Written task →
Determine the count of lines holding "continues" and give that count alone.

Input data →
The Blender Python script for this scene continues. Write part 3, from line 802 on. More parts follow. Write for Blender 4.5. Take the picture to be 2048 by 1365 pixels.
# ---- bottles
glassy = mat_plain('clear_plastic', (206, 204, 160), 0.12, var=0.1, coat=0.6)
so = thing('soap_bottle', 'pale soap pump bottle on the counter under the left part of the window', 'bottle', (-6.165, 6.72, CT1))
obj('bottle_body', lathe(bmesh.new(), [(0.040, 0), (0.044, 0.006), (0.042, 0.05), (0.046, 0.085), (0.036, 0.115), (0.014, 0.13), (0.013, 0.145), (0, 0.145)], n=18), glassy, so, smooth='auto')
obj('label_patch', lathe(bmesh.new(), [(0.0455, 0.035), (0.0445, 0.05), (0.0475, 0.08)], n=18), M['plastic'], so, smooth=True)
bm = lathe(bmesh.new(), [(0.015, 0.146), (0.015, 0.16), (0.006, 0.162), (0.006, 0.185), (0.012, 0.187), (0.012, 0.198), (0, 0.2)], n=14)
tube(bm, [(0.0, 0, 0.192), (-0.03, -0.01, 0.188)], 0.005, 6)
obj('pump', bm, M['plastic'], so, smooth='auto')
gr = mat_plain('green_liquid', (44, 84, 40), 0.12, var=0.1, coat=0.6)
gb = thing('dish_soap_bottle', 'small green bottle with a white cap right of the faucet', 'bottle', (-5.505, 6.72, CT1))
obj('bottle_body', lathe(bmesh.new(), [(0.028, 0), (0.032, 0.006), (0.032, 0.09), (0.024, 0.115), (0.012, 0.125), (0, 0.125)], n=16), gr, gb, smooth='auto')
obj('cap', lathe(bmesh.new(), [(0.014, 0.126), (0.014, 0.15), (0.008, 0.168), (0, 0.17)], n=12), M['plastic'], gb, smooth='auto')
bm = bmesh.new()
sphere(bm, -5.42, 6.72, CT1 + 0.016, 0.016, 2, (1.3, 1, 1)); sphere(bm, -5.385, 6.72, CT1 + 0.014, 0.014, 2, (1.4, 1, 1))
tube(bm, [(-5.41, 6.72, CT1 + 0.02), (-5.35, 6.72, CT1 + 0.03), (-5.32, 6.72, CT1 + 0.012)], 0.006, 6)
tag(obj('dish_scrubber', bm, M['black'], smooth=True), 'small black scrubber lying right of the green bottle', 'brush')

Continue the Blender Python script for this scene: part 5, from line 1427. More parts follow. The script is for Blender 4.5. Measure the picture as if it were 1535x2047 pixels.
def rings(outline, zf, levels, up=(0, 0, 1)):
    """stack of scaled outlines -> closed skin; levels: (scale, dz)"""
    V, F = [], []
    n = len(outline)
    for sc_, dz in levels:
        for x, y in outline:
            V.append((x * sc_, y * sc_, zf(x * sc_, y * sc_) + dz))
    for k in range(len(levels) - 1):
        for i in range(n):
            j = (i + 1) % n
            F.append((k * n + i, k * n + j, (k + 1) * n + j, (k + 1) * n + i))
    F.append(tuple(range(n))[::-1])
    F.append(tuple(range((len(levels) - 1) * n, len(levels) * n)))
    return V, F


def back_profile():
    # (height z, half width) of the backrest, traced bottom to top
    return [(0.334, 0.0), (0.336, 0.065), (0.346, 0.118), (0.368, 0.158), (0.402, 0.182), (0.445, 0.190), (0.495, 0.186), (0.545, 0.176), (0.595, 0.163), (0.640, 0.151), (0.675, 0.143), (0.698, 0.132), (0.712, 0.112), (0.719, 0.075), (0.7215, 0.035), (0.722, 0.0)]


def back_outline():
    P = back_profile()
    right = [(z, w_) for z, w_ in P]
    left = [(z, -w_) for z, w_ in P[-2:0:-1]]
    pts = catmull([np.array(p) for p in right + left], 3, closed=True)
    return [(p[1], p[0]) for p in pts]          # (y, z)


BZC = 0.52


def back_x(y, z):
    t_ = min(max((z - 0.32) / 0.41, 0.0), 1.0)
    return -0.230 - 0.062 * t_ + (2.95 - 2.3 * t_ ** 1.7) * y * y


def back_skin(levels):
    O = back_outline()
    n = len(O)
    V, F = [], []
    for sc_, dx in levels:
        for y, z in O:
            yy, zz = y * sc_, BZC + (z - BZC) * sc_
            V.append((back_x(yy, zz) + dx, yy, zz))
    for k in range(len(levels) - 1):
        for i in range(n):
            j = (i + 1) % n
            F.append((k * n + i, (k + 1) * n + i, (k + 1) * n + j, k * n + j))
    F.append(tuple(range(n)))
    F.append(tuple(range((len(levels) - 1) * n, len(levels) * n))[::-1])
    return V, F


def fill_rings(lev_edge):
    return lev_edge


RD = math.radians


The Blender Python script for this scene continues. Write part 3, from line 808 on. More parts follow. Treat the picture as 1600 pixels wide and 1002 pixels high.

Solution →
2